Well, this week-end was a small disaster, diet-wise. First, Saturday started off good enough. I was playing the semi-finals in rugby so I had a good breakfast. Things got awry after the match. I had not planned for a post-game snack and since the game was out of town, by the time I got home it was dinner time and I had not eaten much (a banana and three or four carrot sticks) so I was starving. I went straight for the A&W by the house on wolfed down a crispy chicken burger and onion rings. Calorie-budget wise, I was still within limits because I hadn’t eaten much else all day and since I had played 80 minutes of rugby. Not very healthy, I grant you that.

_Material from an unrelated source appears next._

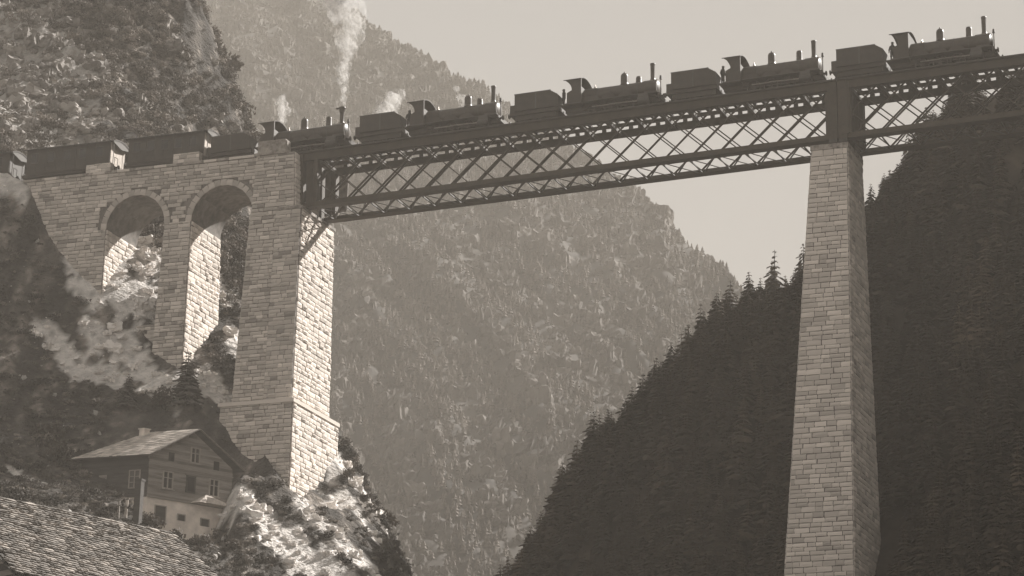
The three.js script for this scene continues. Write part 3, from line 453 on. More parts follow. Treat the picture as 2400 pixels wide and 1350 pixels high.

Then, on Sunday, I was spending the day with my parents. And you know, I don’t really want to tell the people around me that I’m trying actively to shed the pounds. I don’t really know why. I think it has something to do with my fear of failing in front of other people. And I feel like telling people I want to loose weight is like telling them I don’t like who I am. This is not false but not something I want to advertise. I want to convey the image of a strong and confidant woman and being desperate to loose weight is not in accordance with that. So any way, on Sunday, I ate way more than I should have. Restaurant for lunch AND dinner. Plus an ice cream cone in the afternoon and I couldn’t squeeze in any exercise since we were spending most of the day with my grandma and she’s not as mobile as she used to be. So I ended up at 1,700 calories. Bad, I know but today is Monday, and I’m getting back on track! I have to have a plan, and stick to it!

Oh, and my mom noticed I had lost weight so that’s nice, it means it’s starting to show a little (I don’t see it, but hey, if others do, I won’t complain!)